PRESMEDIA.ID – Aliansi Jurnalis Independen (AJI) mengecam keras dan berbagai tindakan kekerasan serta intervensi yang dialami jurnalis serta media saat meliput aksi demonstrasi berdarah pada 25–30 Agustus 2025.
Ketua Bidang Advokasi AJI Indonesia, Erick Tanjung, mengatakan, insiden ini terjadi bersamaan dengan kebrutalan aparat penegak hukum dalam menangani eskalasi aksi unjuk rasa di berbagai daerah.
“Situasi ini bukan hanya merugikan warga, tetapi juga menempatkan jurnalis pada posisi yang sangat rentan ketika meliput aksi,” ungkap Erick dalam keterangan tertulis AJI Indonesia.
Aksi demonstrasi yang dipicu kebijakan pemerintah, DPR, dan aparat penegak hukum yang dinilai ugal-ugalan dan dijawab aparat dengan tindakan represif, melalui tembakan gas air mata, kekerasan fisik, pengeroyokan, hingga penangkapan terhadap warga dan jurnalis menjadi aksi brutal yang semakin menyakiti hati rakyat.
AJI mencatat, sejak 1 Januari hingga 31 Agustus 2025, terjadi 60 kasus kekerasan terhadap jurnalis dan media. Bentuk kekerasan mencakup, Teror dan intimidasi, Serangan digital ke website dan media sosial, Pemukulan dan penangkapan saat liputan.
Sejumlah kasus menonjol kekerasan terhadap jurnalis ini antara lain, 25 Agustus 2025, Jurnalis foto Antara, Bayu Pratama, mengalami kekerasan saat meliput di DPR RI.
Pada 28 Agustus 2025, Dua jurnalis foto dari Tempo dan Antara dipukul orang tak dikenal di sekitar Mako Brimob, Jakarta Pusat. Kemudian pada 28 Agustus 2025, Jurnalis Jurnas.com diintimidasi saat meliput di DPR RI.
Selanjutnya, pada 30 Agustus 2025 Dua jurnalis Tribun Jambi terjebak di Gedung Kejati Jambi, sementara mobil operasional mereka dibakar massa. Dan pada 31 Agustus 2025, Jurnalis TV One dipukul dan ditangkap ketika siaran langsung.

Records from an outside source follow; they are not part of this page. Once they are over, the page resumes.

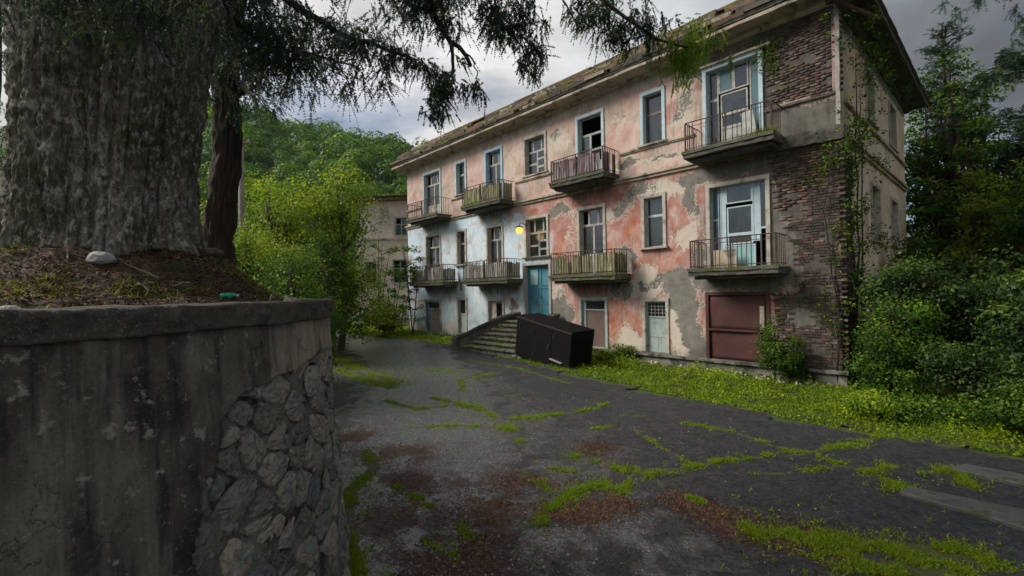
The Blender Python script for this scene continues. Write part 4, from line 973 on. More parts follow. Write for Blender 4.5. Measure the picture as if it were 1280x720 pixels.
CREAM = [(5.7, 2.85, 1.0, .55, .9), (5.9, 3.3, .5, .5, .8), (4.3, 4.55, .55, .5, .8), (6.7, .85, .5, .8, .75), (4.85, 1.4, .25, 1.4, .9), (3.9, 1.2, .18, 1.3, .9), (8.2, 5.9, 2.2, .35, .7), (5.3, 6.2, 2, .4, .75), (9.3, 5.2, .5, 1.2, .55), (7.0, 9.2, .5, .5, .6), (6.7, 7.4, 3, .35, .55), (9.9, 9.3, .9, .7, .65),
         (10.7, 8.9, .4, .6, .6), (12.9, 8.8, .5, .9, .6), (4.4, 8.75, .9, .5, .7), (17.2, 3.0, .5, .8, .45), (18.4, .9, .8, .5, .7), (22.2, .7, .7, .3, .7), (16.3, 3.6, .8, .5, .45), (12.8, 1.5, .6, .5, .8), (10.2, 2.6, .7, .4, .7), (3.3, 7.5, 1.2, .5, .7), (18.9, 5.9, .4, .5, .5), (13.1, 7.4, 1.2, .5, .35), (8.0, .8, 1.5, .3, .5)]
def blob(u, z, L):
    f = np.zeros_like(u); Pw = np.stack([u, z, 0 * u + 3], -1)
    u = u + (fbm(Pw, .9, 5, 111, .6) - .5) * 1.3; z = z + (fbm(Pw, .9, 5, 121, .6) - .5) * 1.0
    for a, b, ra, rb, s in L: f = np.maximum(f, s * np.exp(-(((u - a) / ra) ** 2 + ((z - b) / rb) ** 2) ** 1.4 * .8))
    return f
BALC = [  # u_hi, u_lo, z of the slab top
    (21.3, 18.1, 7.10), (15.85, 12.9, 7.08), (9.75, 7.05, 7.17), (3.95, 1.3, 7.10), (21.1, 17.6, 3.36), (15.9, 12.45, 3.34), (9.85, 6.6, 3.34), (3.85, 1.25, 3.34)]
def front_paint(u, z):
    P = np.stack([u, z, 0 * u], -1); n1 = fbm(P, .7, 4, 61); n2 = fbm(P, 1.9, 4, 64); n3 = fbm(P, 1.1, 3, 67)
    C = lambda *c: np.array(c)[None]
    mixc = lambda a, b, t: a + (b - a) * t[:, None]
    pink = mixc(C(.50, .305, .25), C(.55, .39, .32), smooth(n1, .38, .62)); pink = mixc(pink, C(.50, .225, .185), smooth(n2, .52, .68) * smooth(u, 12, 7))
    pink = mixc(pink, C(.52, .35, .30), smooth(u, 9, 16) * .7); pink = mixc(pink, C(.38, .32, .25), smooth(n3, .54, .68) * .7)
    blue = mixc(C(.50, .66, .78), C(.60, .72, .79), smooth(n1, .38, .62)); blue = mixc(blue, C(.60, .42, .38), smooth(n2, .56, .70) * .8); blue = mixc(blue, C(.34, .50, .55), smooth(z, 2.6, 1.2) * .8)
    red = mixc(C(.36, .135, .10), C(.44, .20, .155), smooth(n1, .4, .62)); red = mixc(red, C(.52, .33, .28), smooth(n2, .57, .70) * .9); red = mixc(red, C(.43, .13, .06), smooth(n3, .56, .68) * .7)
    lower = mixc(red, blue, smooth(u + (n2 - .5) * .5 + np.where(z > 5.2, (z - 5.2) * -1.6, 0), 10.45, 10.75))
    c = mixc(lower, pink, smooth(z, 6.78, 6.82))
    c = mixc(c, C(.40, .36, .28), smooth(z + (n2 - .5) * .8, 9.95, 10.35) * .75)
    c = mixc(c, C(.43, .40, .34), smooth(z + (n2 - .5) * .6, .95, .55) * .7)
    grey = blob(u, z, GREY); cream = np.maximum(blob(u, z, CREAM) * .95, .10 + .02 * smooth(u, 10.5, 4) * (z < 6.8)) + (n3 - .5) * .35
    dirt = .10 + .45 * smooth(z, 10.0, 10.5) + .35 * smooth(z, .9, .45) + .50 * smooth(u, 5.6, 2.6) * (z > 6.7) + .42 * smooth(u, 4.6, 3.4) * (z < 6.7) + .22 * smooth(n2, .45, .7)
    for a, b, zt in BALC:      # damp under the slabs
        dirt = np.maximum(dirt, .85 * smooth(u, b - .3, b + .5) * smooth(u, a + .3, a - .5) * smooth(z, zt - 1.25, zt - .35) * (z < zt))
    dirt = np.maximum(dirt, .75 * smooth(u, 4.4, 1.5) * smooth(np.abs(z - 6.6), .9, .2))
    for L in WIN:
        if L[4][:4] in ('wide', 'narr'): dirt = np.maximum(dirt, .42 * smooth(np.abs(u - (L[0] + L[1]) / 2), (L[0] - L[1]) / 2 + .1, (L[0] - L[1]) / 2 - .2) * smooth(z, L[2] - .9, L[2]) * (z < L[2]))
    return c, grey, np.clip(cream, 0, 1), dirt
BR1 = [(-.1, 8.02), (1.80, 8.15), (1.82, 10.1), (1.3, 10.35), (-.1, 10.5)]
BR2 = [(-.1, .42), (1.62, .42), (1.74, 2.62), (1.05, 2.66), (.86, 2.8), (.92, 3.2), (1.22, 4.45), (1.48, 4.8), (1.55, 6.72), (-.1, 6.72)]
def in_brick(u, z):
    P = np.stack([u, z, 0 * u], -1); du = (fbm(P, 2.2, 4, 71) - .5) * .5; dz = (fbm(P, 2.2, 4, 75) - .5) * .5
    Q = np.stack([u + du, z + dz], 1)
    m = pip(Q, BR1) & (u > .09) | pip(Q, BR2)
    return m & ~(((u - .95) / .42) ** 2 + ((z - 1.85) / .3) ** 2 + du * 2 < 1)
def side_paint(a, z):
    P = np.stack([a + 40, z, 0 * a], -1); n1 = fbm(P, .7, 4, 61); n2 = fbm(P, 1.9, 4, 64)
    mixc = lambda p, q, t: p + (q - p) * t[:, None]; C = lambda *c: np.array(c)[None]
    c = mixc(C(.40, .30, .19), C(.50, .42, .30), smooth(n1, .38, .62)); c = mixc(c, C(.50, .32, .24), smooth(n2, .5, .66) * .8)
    grey = np.maximum(.30 + (n1 - .5), .85 * smooth(z, 9.6, 10.3)); return np.minimum(c * 1.45, .72), grey * .8, .35 + (n2 - .5), .08 + .5 * smooth(z, 10, 10.5) + .5 * smooth(a, 2.0, .8) + .3 * smooth(z, 2.5, .5)
def side_brick(a, z):
    P = np.stack([a, z, 0 * a + 9], -1); du = (fbm(P, 2., 4, 81) - .5) * 1.3
    return (a + du < 1.7) & (z < 6.6)

def grid_lines(lo, hi, cuts, step):
    cuts = sorted(set([lo, hi] + [c for c in cuts if lo < c < hi])); out = []
    for a, b in zip(cuts[:-1], cuts[1:]):
        n = max(1, int(round((b - a) / step))); out += list(np.linspace(a, b, n, endpoint=False))
    return np.array(out + [hi])
def wall_panel(name, A0, A1, Z0, Z1, holes, to3, paint, bmask, flip, seed, parent, step=.055):
    ax = grid_lines(A0, A1, [c for h in holes for c in h[:2]], step); az = grid_lines(Z0, Z1, [c for h in holes for c in h[2:4]], step)
    A, Z = np.meshgrid(ax, az, indexing='ij'); a, z = A.ravel(), Z.ravel(); n = len(az)
    ii, jj = np.meshgrid(np.arange(len(ax) - 1), np.arange(n - 1), indexing='ij'); q = (ii * n + jj).ravel()
    ca = ((A[:-1, :-1] + A[1:, 1:]) / 2).ravel(); cz = ((Z[:-1, :-1] + Z[1:, 1:]) / 2).ravel(); keep = np.ones(len(q), bool)
    for h in holes: keep &= ~((ca > h[0]) & (ca < h[1]) & (cz > h[2]) & (cz < h[3]))
    keep &= ~bmask(ca, cz)
    c, g, cr, d = paint(a, z)
    P = np.stack([a, z, 0 * a + seed], -1)
    near = np.ones(len(a))
    for h in holes: near = np.minimum(near, np.clip(np.maximum(np.maximum(h[0] - a, a - h[1]), np.maximum(h[2] - z, z - h[3])) / .15, 0, 1))
    off = ((fbm(P, 1.2, 4, seed) - .5) * .03 + (fbm(P, 9, 2, seed + 3) - .5) * .012 - .014 * smooth(g, .45, .55)) * near
    F = np.stack([q, q + n, q + n + 1, q + 1], 1)[keep]
    if flip: F = F[:, ::-1]
    return mesh(name, to3(a, z, off), F, M['plaster'], parent, attrs={'grey': g, 'cream': cr, 'dirt': d}, cols={'paint': c}, shade=True)
holes = [(-a + AW, -b - AW, z0 + (0 if k in ('door', 'door_open', 'bigdoor', 'bigdoor2', 'bluedoor', 'lowdoor', 'grille', 'entrance', 'boarded', 'smalldoor', 'garage') else .06), z1 - AW) for a, b, z0, z1, k, _, _ in WIN]
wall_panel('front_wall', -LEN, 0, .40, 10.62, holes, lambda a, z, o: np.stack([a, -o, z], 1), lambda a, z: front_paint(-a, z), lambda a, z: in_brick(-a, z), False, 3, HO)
sholes = [(a + AW, b - AW, z0 + .06, z1 - AW) for a, b, z0, z1, k, _, _ in SWIN]
wall_panel('side_wall', 0, DEP, .40, 10.62, sholes, lambda a, z, o: np.stack([o, a, z], 1), side_paint, side_brick, False, 8, HO, .07)
# end wall and back wall, seen only from other places
no = lambda a, z: np.zeros(len(a), bool)
wall_panel('end_wall', 0, DEP, 0, 10.62, [], lambda a, z, o: np.stack([-LEN - o, a, z], 1), lambda a, z: front_paint(a * 0 + 15 + a * .3, z), no, True, 12, HO, .3)
wall_panel('back_wall', -LEN, 0, 0, 10.62, [], lambda a, z, o: np.stack([a, DEP + o, z], 1), side_paint, no, True, 15, HO, .3)
# the thickness of the front and side walls behind the plaster (jambs) and the rooms
mb = MB()
def core(mb, A0, A1, holes, f):
    ax = sorted(set([A0, A1] + [c for h in holes for c in h[:2]])); 
    for a, b in zip(ax[:-1], ax[1:]):
        hs = sorted([h for h in holes if h[0] < (a + b) / 2 < h[1]], key=lambda h: h[2]); z = .3
        for h in hs:
            if h[2] > z: f(mb, a, b, z, h[2])
            z = h[3]
        f(mb, a, b, z, 10.6)
core(mb, -LEN + .1, -.03, holes, lambda m, a, b, z0, z1: m.box(a, b, .022, .34, z0, z1))
core(mb, .345, DEP - .02, sholes, lambda m, a, b, z0, z1: m.box(-.34, -.03, a, b, z0, z1))
mb.build('wall_core', M['brick_core'], HO)
mb = MB()
for z in (.42, 3.30, 7.0): mb.box(-LEN + .1, -.36, .36, DEP - .1, z - .2, z)
mb.box(-LEN + .1, -.36, .36, DEP - .1, 10.40, 10.5)
mb.box(-LEN + .1, -.36, 5.0, 5.15, .43, 10.38)
for u in (18.2, 13.0, 10.1, 6.9, 4.4): mb.box(-u - .06, -u + .06, .36, 4.98, .43, 3.08); mb.box(-u - .06, -u + .06, .36, 4.98, 3.32, 6.78); mb.box(-u - .06, -u + .06, .36, 4.98, 7.02, 10.38)
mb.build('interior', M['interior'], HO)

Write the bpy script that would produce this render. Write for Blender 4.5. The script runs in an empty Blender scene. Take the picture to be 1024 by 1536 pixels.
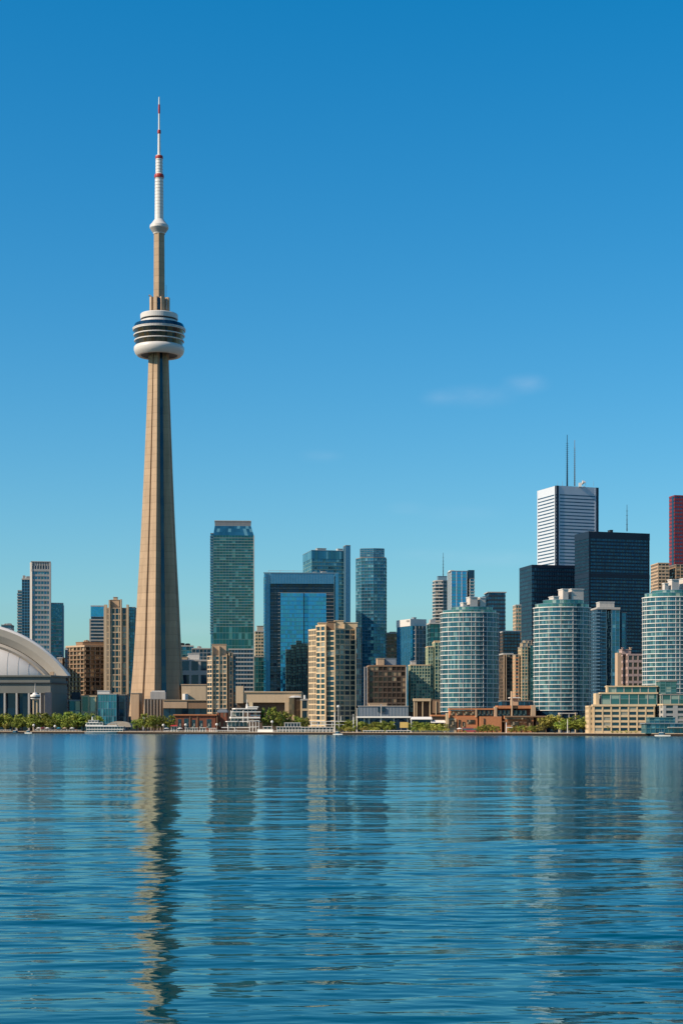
import bpy, bmesh, math, random
import numpy as np
from mathutils import Vector, Matrix, noise
R = math.radians
random.seed(7)
sc = bpy.context.scene
col = sc.collection

# ------------------------------------------------------------ camera
F = 2586.0      # focal length in photo pixels
HZ = 1088.0     # horizon row
CZ = 6.0        # eye height over the water
cd = bpy.data.cameras.new('camera')
cam = bpy.data.objects.new('camera', cd); col.objects.link(cam)
cam.location = (0, 0, CZ); cam.rotation_euler = (R(90), 0, 0)
cd.sensor_fit = 'HORIZONTAL'; cd.sensor_width = 36; cd.lens = F / 1024 * 36
cd.shift_y = (HZ - 768) / 1024
cd.clip_start = 1; cd.clip_end = 60000
sc.camera = cam

# ------------------------------------------------------------ sun, sky
SUN_AZ, SUN_EL = 203.0, 36.0
sv = Vector((math.cos(R(SUN_AZ)) * math.cos(R(SUN_EL)), math.sin(R(SUN_AZ)) * math.cos(R(SUN_EL)), math.sin(R(SUN_EL))))
sd = bpy.data.lights.new('sun', 'SUN'); sd.energy = 5.0; sd.angle = R(0.5); sd.color = (1.0, 0.84, 0.66)
sun = bpy.data.objects.new('sun', sd); col.objects.link(sun)
sun.rotation_euler = sv.to_track_quat('Z', 'Y').to_euler(); sun.location = (-300, 0, 400)

w = bpy.data.worlds.new('World'); sc.world = w; w.use_nodes = True
nt = w.node_tree; nt.nodes.clear(); N = nt.nodes; L = nt.links
out = N.new('ShaderNodeOutputWorld'); bg = N.new('ShaderNodeBackground')
sky = N.new('ShaderNodeTexSky'); sky.sky_type = 'NISHITA'; sky.sun_disc = False
sky.sun_elevation = R(SUN_EL); sky.sun_rotation = R(90 - SUN_AZ)
sky.altitude = 0; sky.air_density = 1.09; sky.dust_density = 0.73; sky.ozone_density = 3.6
hsv = N.new('ShaderNodeHueSaturation'); hsv.inputs['Hue'].default_value = 0.492; hsv.inputs['Saturation'].default_value = 1.46
tint = N.new('ShaderNodeMixRGB'); tint.blend_type = 'MULTIPLY'; tint.inputs[0].default_value = 1; tint.inputs[2].default_value = (0.685, 1.01, 1.14, 1)
L.new(sky.outputs[0], hsv.inputs['Color']); gm_ = N.new('ShaderNodeGamma'); gm_.inputs[1].default_value = .868; L.new(hsv.outputs[0], gm_.inputs[0]); L.new(gm_.outputs[0], tint.inputs[1])
# faint wisps of cloud, at directions of the sky
tc = N.new('ShaderNodeTexCoord')
last = tint.outputs[0]
nz = N.new('ShaderNodeTexNoise'); nz.inputs['Scale'].default_value = 1.0; nz.inputs['Detail'].default_value = 5
mp = N.new('ShaderNodeMapping'); mp.inputs['Scale'].default_value = (70, 70, 190)
L.new(tc.outputs['Generated'], mp.inputs[0]); L.new(mp.outputs[0], nz.inputs[0])
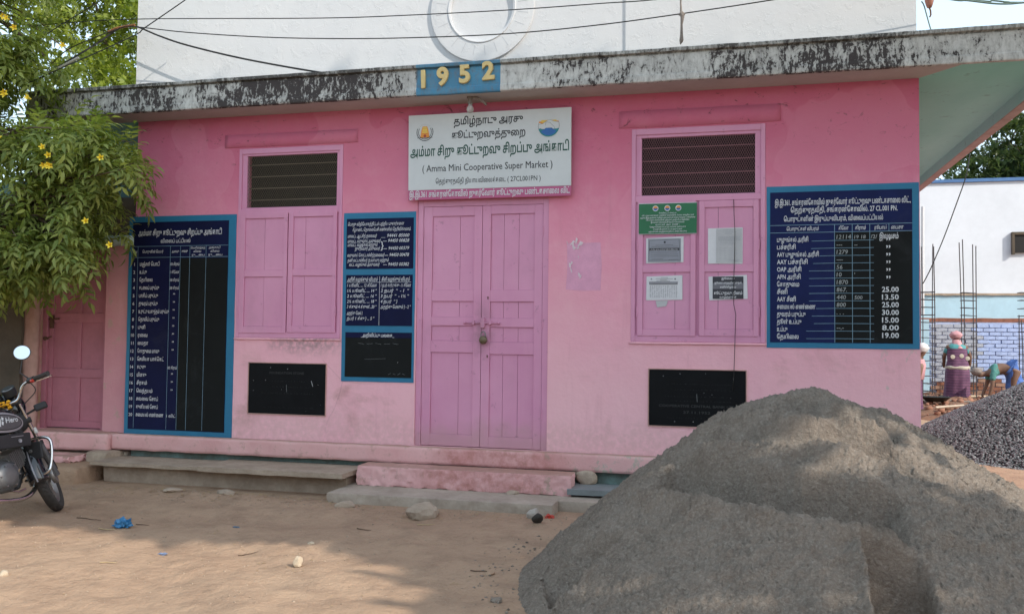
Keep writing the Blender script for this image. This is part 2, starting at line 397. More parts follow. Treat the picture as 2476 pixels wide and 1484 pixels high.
m_leaf_y = leafmat('yellow_green_leaf', (.12, .17, .025), (.27, .32, .05), .45)  # plain yellow green foliage colour of the left trees
m_leaf_d = leafmat('dark_tree_leaf', (.035, .065, .02), (.10, .13, .04), .3)
m_bark = pm('bark', (.14, .10, .07), .3, 12, .9, .7, 30, bd=.01)
m_flower = pm('yellow_petal', (.85, .66, .05), .1, 20, .6, .1)
m_wire = pm('black_cable', (.012, .012, .012), .1, 20, .6, .1)
m_rope = pm('old_cloth_rope', (.22, .19, .17), .3, 40, .95, .8, 80, bd=.006)
m_paper = pm('white_paper', (.66, .66, .68), .06, 10, .8, .15); m_paperg = pm('grey_print', (.28, .29, .33), .1, 8, .8, .1)
m_paperpale = pm('pale_photocopy', (.48, .48, .49), .08, 9, .8, .1)
m_blackprint = pm('black_print', (.04, .04, .05), .3, 6, .7, .1); m_midprint = pm('mid_grey_print', (.15, .15, .17), .3, 6, .7, .1)
m_posterg = pm('green_poster_sheet', (.015, .14, .055), .1, 8, .5, .1)
m_gold = pm('cream_gold_numeral', (.66, .50, .22), .1, 15, .7, .3)

# ------------------------------------------------------------------ lettering
VS_L = {'\u0bc6', '\u0bc7', '\u0bc8'}
def tam(s):
    out = []
    for ch in s:
        if ch == '\u0bca': out.insert(len(out)-1, '\u0bc6'); out.append('\u0bbe')
        elif ch == '\u0bcb': out.insert(len(out)-1, '\u0bc7'); out.append('\u0bbe')
        elif ch in VS_L: out.insert(len(out)-1, ch)
        else: out.append(ch)
    return ''.join(out)
_txt = {}
def glyphs(s, bold=.012, shear=0.0, res=2):
    key = (s, bold, shear)
    if key in _txt: return _txt[key]
    c = bpy.data.curves.new('t', 'FONT'); c.body = tam(s); c.size = 1; c.bevel_depth = max(.006, bold*.62); c.bevel_resolution = 0; c.resolution_u = res; c.fill_mode = 'FRONT'; c.shear = shear
    o = bpy.data.objects.new('t', c); COL.objects.link(o)
    dg = bpy.context.evaluated_depsgraph_get(); me = bpy.data.meshes.new_from_object(o.evaluated_get(dg))
    V = np.zeros(len(me.vertices)*3, np.float32); me.vertices.foreach_get('co', V); V = V.reshape(-1, 3)
    Fs = [tuple(p.vertices) for p in me.polygons]
    bpy.data.objects.remove(o); bpy.data.curves.remove(c); bpy.data.meshes.remove(me)
    _txt[key] = (V, Fs); return V, Fs
class Board:
    """flat print on an upright rectangle x0..x1, z0..z1 at depth y; u to the right, v downwards"""
    def __init__(s, r, y, tilt=0.0): s.x0, s.x1, s.z0, s.z1 = r; s.y = y; s.mb = {}; s.tilt = tilt; s.W = s.x1-s.x0; s.H = s.z1-s.z0
    def P(s, u, v, off=0.0): return (s.x0+u*s.W, s.y-off-s.tilt*(1-v)*s.H, s.z1-v*s.H)
    def get(s, m): return s.mb.setdefault(m.name, (m, MB()))[1]
    def text(s, t, u, v, h, m, w=None, align='L', bold=.012, shear=0.0, rot=0.0, off=.0012):
        V, Fs = glyphs(t, bold, shear)
        if not len(V): return
        V = V.copy(); V[:, 0] -= V[:, 0].min(); V[:, 2] -= V[:, 2].min(); tw = V[:, 0].max() or 1
        sz = h*s.H/.72; sx = (w*s.W/tw) if w else sz
        X = V[:, 0]*sx; Z = V[:, 1]*sz; Yo = V[:, 2]*sz*.45
        X -= {'L': 0, 'C': tw*sx/2, 'R': tw*sx}[align]
        if rot: X, Z = X*math.cos(rot)-Z*math.sin(rot), X*math.sin(rot)+Z*math.cos(rot)
        bx = s.x0+u*s.W; bz = s.z1-v*s.H
        s.get(m).add([(bx+a, s.y-off+.0004-q-s.tilt*(bz+b-s.z0), bz+b) for a, b, q in zip(X, Z, Yo)], Fs)
    def bar(s, u0, v0, u1, v1, m, t=.0025, off=.0008):
        a = Vector(s.P(u0, v0, off)); b = Vector(s.P(u1, v1, off)); d = (b-a).normalized(); n = Vector((-d.z, 0, d.x))*t/2
        s.get(m).quad(a-n, b-n, b+n, a+n)
    def fill(s, u0, v0, u1, v1, m, off=.0006):
        s.get(m).quad(s.P(u0, v1, off), s.P(u1, v1, off), s.P(u1, v0, off), s.P(u0, v0, off))
    def disc(s, u, v, r, m, off=.001, n=20, a0=0, a1=2*math.pi, ri=0.0, squash=1.0):
        c = Vector(s.P(u, v, off)); pts = []
        for j in range(n+1):
            an = a0+(a1-a0)*j/n; pts.append(c+Vector((math.cos(an)*r, 0, math.sin(an)*r*squash)))
        if ri:
            q = [c+(p-c)*ri for p in pts]; s.get(m).add(pts+q, [(j, j+1, n+2+j, n+1+j) for j in range(n)])
        else:
            s.get(m).add([c]+pts, [(0, j+1, j+2) for j in range(n)])
    def poly(s, pts, m, off=.0015):
        s.get(m).add([s.P(u, v, off) for u, v in pts], [tuple(range(len(pts)))])
    def done(s, parent, name='lettering'):
        out = []
        for i, (k, (m, mb)) in enumerate(s.mb.items()):
            me = mb.mesh(name, recalc=False); out.append(tag(link(name, me, m, parent), kind='stuff'))
        return out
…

“Jurnalis pers mahasiswa disiram air keras saat meliput di Polda Metro Jaya,” ujarnya.
Selain kekerasan fisik, AJI juga mencatat, pelarangan dan tekanan tehadap media untuk tidak menayangkan siaran langsung. Mereka diminta menampilkan berita yang “sejuk” dan “damai,” berbeda dengan kondisi lapangan.
Menurut AJI, langkah ini berbahaya karena bisa menghambat kebebasan pers dan mendorong publik beralih ke media sosial yang sering kali menyebarkan informasi tidak akurat.
AJI: Kekerasan Terhadap Jurnalis Sama dengan Ancaman pada Demokrasi
Atas sejumlah kejadian ini, AJI menegaskan, Kekerasan terhadap Jurnalis sama dengan ancaman pada demokrasi. Dan atas Hal itu, AJI menyatakan:
-Mengecam segala bentuk kekerasan, intimidasi, dan perusakan terhadap jurnalis.
-Mendesak penegak hukum mengusut tuntas pelanggaran HAM terhadap jurnalis.
-Menolak upaya pembungkaman pers yang memperbesar ruang hoaks dan disinformasi.
-Mengingatkan bahwa kerja jurnalistik dilindungi UU No. 40 Tahun 1999 tentang Pers.
“Kebebasan pers adalah syarat demokrasi, bukan barang yang bisa dinegosiasikan. Upaya pembungkaman media ini mengingatkan pada praktik represif Orde Baru,” tegas AJI.